What tax law is being violated? If the company releases and pays taxes on the income it is just income, no different than ad generated income or booby generated income.
If you're lending your PC to a company, which makes money by calculating something, you'd have to sign some sort of an agreement. And you'd have to be paid for your involvement. You can be paid 0, obviously, but it is still a formal operation (i.e. "being paid 0" <> "not being paid").
Keep in mind that the company that uses your PC has to fill their balance sheet properly and it has to report where their revenue came from.
And if you're neither an employee not a subcontractor (another company), this instantly becomes a grey market activity. You can't enroll an unrelated, natural person to work for you or lend you anything - with or without payment.
World is pretty complicated on its own and adding corporate legal issues doesn't help. Don't blame me.
There are other concerns as well. E.g.: if such website mining wrecks your PC, are you eligible for compensation? You haven't agreed for this. You don't even know it's running.

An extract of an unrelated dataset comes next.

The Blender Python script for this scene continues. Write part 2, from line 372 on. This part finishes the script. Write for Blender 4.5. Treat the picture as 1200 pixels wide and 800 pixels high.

Are you into volunteer computing?
http://boinc.berkeley.edu/wiki/Usage_rules
"The BOINC project and the University of California assume no liability for damage to your computer, loss of data, or any other event or condition that may occur as a result of participating in BOINC-based projects."
It ain't to get me to look at the hamburger, and it isn't for me to give my mouth something to do, it is to fill my stomach and provide my body with nutrients. If they blended it up, and fed it to me through a tube inserted directly into my stomach instead of me eating it, it would still serve its purpose. Different delivery method, same purpose fulfilled.
That's not what you said about ads. You said their only purpose is making money for the company. So this would have to be true for products in general, including burgers.
Whether you like it or not, the purpose of an advertisement is to
inform you about a product. And if it was hidden from view (like the mining window is), it wouldn't serve this purpose.
I.e. a TV commercial becomes an advertisement when it's aired for the first time. Before that it's just a corporate video.
The good thing about it is that you can actually sue a company for false advertising.
In fact, usually the first term of service is the Acceptance of the Terms of Service that state something along the lines of if you access or use the website, you are agreeing to the terms of service. The websites that use these miners all have terms and services, and buried in those terms of service is you giving them permission to do this either directly or indirectly.
You're right about the terms of service in general, but again: what's the purpose of this website? If I'm opening a porn site, am I agreeing to anything? Can they come to my house and kidnap my children? Because, based on how porn business is often connected to criminal organisations, it's clearly not out of their scope.
It is revenue. As long as they pay taxes on that revenue, there is no legal issue there. Try again.
Wrong side of the problem. There is a legal issue, because they haven't sold you anything. They bought something! (borrowed your PC)
So for them it's not about a product. It's about means of production.
They should pay you and you should pay the income tax.